Q:弟が傷害事件の被疑者として逮捕されました。
被害者との示談交渉を依頼したいのですが、起訴される前でも国選弁護人をつけてもらうことは
できるのでしょうか。

A:被疑者国選弁護制度というものがありますので、それについて紹介します。
 以前は、国選弁護人は被疑者の起訴以降しかつきませんでしたが(「被告人国選弁護人」と呼びます。)、
平成18年以降、一定の犯罪については、起訴前の段階から国選弁護人をつけることを請求できるようになりました(「被疑者国選弁護人」と呼びます。)。
 この制度ができた当初は、殺人、傷害致死、強姦、強盗など一定の重大犯罪に限り、被疑者国選弁護人をつけることができました。
その後、ほかの犯罪についても被疑者国選弁護人をつけられるようにすべきとの声が高まり、暴行、器物損壊、住居侵入など一定の軽微な犯罪を除き、被疑者国選弁護人をつけられることになりました。
 裁判員制度が始まる今年5月21日以降は、傷害、窃盗、業務上過失致死、詐欺、恐喝など多くの犯罪について被疑者国選弁護人をつけることができます。

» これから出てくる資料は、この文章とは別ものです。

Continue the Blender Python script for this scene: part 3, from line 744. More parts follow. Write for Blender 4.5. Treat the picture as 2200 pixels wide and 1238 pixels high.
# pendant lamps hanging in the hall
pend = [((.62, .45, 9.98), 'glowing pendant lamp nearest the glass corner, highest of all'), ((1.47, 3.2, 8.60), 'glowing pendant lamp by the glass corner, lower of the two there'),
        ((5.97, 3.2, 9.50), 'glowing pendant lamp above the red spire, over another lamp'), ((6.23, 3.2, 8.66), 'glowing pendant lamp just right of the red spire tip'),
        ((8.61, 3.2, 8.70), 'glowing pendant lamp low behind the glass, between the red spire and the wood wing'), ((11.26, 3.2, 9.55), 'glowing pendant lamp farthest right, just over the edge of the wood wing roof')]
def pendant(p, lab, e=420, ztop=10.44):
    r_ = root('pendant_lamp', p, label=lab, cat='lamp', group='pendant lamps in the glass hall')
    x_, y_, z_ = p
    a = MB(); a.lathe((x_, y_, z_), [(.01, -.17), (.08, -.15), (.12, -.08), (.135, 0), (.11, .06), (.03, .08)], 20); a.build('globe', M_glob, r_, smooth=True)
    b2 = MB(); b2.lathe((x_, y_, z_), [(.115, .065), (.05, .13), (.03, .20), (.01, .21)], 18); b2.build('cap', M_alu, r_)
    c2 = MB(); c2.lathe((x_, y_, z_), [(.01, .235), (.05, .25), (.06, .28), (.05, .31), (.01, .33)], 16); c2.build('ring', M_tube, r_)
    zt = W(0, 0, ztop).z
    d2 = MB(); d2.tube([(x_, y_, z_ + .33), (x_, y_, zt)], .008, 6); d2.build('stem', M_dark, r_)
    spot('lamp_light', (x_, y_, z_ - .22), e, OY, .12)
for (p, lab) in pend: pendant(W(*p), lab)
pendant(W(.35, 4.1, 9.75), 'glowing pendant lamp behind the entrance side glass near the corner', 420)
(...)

 これらの犯罪については、被疑者に弁護士を雇う資力がない場合、拘置(逮捕に引き続いてなされる身体拘束。刑事訴訟法では勾留といいます)後に請求すれば、被疑者国選弁護人がつきます。
資力がないというのは、持っている現金や預金等の財産が50万円未満であるという意味です。
 ただし、被疑者国選弁護人は勾留後しかつきませんので、逮捕されてもすぐには国選弁護人をつけるように請求することはできません。
また、被疑者が請求しないと被疑者国選弁護人はつきません。
 弟さんは傷害容疑で逮捕されたということですので、現金や預金などの財産が50万円未満であれば、拘置後に請求すれば被疑者国選弁護人をつけることができます。
被害者との示談交渉については、被疑者国選弁護人に依頼すればよいでしょう。